Since John Henry Bailey, Jr. was a locomotive engineer, I had to learn how a steam engine works. My best source was Matthias N. Forney’s Catechism of the Locomotive, both the 1874 and 1883 editions, which I found in the Reference Department of the Multnomah County Library. At the same library, I was able to find many useful Census Records–including passport application information–in Ancestry Library Edition, which you can use at no charge in most libraries.
A reference librarian at the architecturally-amazing new library in Seattle introduced me to Ancestry Library Edition . The last last anyone heard of Henry, youngest brother of John and Francis, he’d been seen in Seattle. I went to look for him in the City Directories, where there was, indeed, a “Harry J. Bailey,” who changed jobs and addresses with a frequency that was consistent with the impulsive behavior seen by both John and Francis in the 1870s. Harry was never in one place long enough to show up in a census report.

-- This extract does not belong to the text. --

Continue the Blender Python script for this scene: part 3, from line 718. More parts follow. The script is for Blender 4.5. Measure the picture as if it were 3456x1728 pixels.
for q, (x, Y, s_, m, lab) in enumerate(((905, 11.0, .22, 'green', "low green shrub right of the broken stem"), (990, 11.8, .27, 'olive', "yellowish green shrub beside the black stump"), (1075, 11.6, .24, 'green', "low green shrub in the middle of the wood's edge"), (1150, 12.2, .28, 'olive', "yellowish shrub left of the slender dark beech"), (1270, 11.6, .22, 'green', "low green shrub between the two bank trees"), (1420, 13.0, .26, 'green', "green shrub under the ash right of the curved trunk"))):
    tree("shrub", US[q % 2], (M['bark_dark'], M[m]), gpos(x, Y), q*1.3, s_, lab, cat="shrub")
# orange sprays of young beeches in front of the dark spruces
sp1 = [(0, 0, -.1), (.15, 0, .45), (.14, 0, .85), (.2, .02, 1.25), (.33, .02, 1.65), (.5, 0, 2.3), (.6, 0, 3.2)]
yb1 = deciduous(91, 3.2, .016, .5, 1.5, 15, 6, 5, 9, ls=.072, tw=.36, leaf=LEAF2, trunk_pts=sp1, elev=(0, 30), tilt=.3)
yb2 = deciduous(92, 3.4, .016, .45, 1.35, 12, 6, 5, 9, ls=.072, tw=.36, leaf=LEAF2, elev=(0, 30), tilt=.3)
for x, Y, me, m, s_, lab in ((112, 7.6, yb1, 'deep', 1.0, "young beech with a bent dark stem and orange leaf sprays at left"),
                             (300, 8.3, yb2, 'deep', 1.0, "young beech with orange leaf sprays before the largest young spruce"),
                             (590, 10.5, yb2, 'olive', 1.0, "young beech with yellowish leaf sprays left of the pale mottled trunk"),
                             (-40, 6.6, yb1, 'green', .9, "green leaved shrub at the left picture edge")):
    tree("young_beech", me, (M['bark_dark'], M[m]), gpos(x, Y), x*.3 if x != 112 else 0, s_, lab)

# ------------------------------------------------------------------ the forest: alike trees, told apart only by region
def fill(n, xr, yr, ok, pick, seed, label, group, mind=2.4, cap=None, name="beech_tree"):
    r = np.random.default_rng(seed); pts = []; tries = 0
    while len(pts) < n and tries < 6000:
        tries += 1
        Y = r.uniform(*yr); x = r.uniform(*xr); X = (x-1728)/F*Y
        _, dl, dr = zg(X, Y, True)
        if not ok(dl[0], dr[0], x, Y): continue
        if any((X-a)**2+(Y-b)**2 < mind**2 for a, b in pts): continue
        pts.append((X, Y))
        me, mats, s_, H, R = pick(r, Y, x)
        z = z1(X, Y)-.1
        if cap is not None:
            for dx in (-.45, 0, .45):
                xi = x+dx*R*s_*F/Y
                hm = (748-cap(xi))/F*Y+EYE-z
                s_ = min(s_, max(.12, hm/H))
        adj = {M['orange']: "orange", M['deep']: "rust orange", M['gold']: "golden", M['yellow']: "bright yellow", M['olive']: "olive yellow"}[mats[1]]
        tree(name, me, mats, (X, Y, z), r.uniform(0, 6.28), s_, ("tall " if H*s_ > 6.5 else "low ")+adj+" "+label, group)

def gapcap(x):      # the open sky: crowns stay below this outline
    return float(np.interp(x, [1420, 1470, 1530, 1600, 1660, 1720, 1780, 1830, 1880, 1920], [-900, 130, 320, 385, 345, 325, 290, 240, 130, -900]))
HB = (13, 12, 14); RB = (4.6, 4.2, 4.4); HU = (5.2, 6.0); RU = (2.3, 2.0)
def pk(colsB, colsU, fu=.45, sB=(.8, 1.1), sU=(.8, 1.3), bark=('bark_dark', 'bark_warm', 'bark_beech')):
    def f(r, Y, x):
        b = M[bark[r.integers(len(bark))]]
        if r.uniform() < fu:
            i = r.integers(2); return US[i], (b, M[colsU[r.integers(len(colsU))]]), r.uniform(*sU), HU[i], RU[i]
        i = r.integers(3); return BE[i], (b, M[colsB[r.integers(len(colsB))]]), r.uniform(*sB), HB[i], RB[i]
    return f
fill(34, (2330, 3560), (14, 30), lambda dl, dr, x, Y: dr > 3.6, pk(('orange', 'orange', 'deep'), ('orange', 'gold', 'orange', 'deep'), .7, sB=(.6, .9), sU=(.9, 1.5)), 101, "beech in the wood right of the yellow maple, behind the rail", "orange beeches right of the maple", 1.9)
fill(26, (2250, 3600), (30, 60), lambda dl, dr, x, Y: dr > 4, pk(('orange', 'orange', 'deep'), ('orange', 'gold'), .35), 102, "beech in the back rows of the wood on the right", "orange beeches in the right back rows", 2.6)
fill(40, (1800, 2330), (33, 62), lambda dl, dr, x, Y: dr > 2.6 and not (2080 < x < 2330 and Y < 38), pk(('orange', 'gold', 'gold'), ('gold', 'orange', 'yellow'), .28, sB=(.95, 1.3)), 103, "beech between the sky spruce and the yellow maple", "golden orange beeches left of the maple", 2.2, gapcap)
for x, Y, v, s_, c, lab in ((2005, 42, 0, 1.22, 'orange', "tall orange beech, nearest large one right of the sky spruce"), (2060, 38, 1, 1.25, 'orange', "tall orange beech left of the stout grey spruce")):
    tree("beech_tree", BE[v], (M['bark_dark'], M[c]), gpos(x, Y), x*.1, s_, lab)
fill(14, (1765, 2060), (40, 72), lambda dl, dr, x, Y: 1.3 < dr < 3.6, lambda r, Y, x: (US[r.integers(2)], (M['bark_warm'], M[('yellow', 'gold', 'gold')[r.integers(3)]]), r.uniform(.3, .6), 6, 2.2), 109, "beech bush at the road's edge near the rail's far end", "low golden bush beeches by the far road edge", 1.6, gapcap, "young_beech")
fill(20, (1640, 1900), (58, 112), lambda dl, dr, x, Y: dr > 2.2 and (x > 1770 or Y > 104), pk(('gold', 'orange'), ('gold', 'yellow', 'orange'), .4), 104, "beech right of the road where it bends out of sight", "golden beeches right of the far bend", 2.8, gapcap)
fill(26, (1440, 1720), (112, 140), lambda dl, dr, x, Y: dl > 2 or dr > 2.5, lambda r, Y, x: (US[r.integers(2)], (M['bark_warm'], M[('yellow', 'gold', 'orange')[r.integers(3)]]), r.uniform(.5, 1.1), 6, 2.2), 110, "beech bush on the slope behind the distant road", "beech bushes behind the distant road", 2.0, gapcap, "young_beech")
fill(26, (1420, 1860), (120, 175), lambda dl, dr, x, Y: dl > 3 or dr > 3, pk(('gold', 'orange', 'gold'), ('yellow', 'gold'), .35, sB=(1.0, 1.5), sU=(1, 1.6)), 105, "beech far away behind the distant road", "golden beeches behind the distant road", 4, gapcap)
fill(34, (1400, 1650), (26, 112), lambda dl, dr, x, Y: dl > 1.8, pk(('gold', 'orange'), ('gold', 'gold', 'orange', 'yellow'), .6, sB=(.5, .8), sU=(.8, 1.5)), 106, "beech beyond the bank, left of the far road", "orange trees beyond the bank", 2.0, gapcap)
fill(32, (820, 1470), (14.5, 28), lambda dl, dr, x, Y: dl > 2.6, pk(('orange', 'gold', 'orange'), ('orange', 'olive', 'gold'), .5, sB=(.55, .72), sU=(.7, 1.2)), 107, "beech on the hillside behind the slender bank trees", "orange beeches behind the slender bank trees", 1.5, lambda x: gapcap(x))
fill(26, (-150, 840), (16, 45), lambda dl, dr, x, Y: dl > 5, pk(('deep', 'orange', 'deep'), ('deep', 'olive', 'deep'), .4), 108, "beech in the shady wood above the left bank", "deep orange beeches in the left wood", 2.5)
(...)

I used the Washington County Library for inter-library loans because I lived in that county during the research phase of my project. I had to figure out why a young railroad worker in Toronto, Ontario went to Alexandria, VA in early 1864 to take a job on the US Military Railroad of Northern Virginia. Because many letters in his collection mention newspapers, I thought it likely that he was influenced by what he read in the Toronto Globe (now the Toronto Globe and Mail). I spent days squinting at the microfilm reader at the Main Library, scrolling through a microfilm copy of the entire 1863 Toronto Globe–and I found what I was looking for!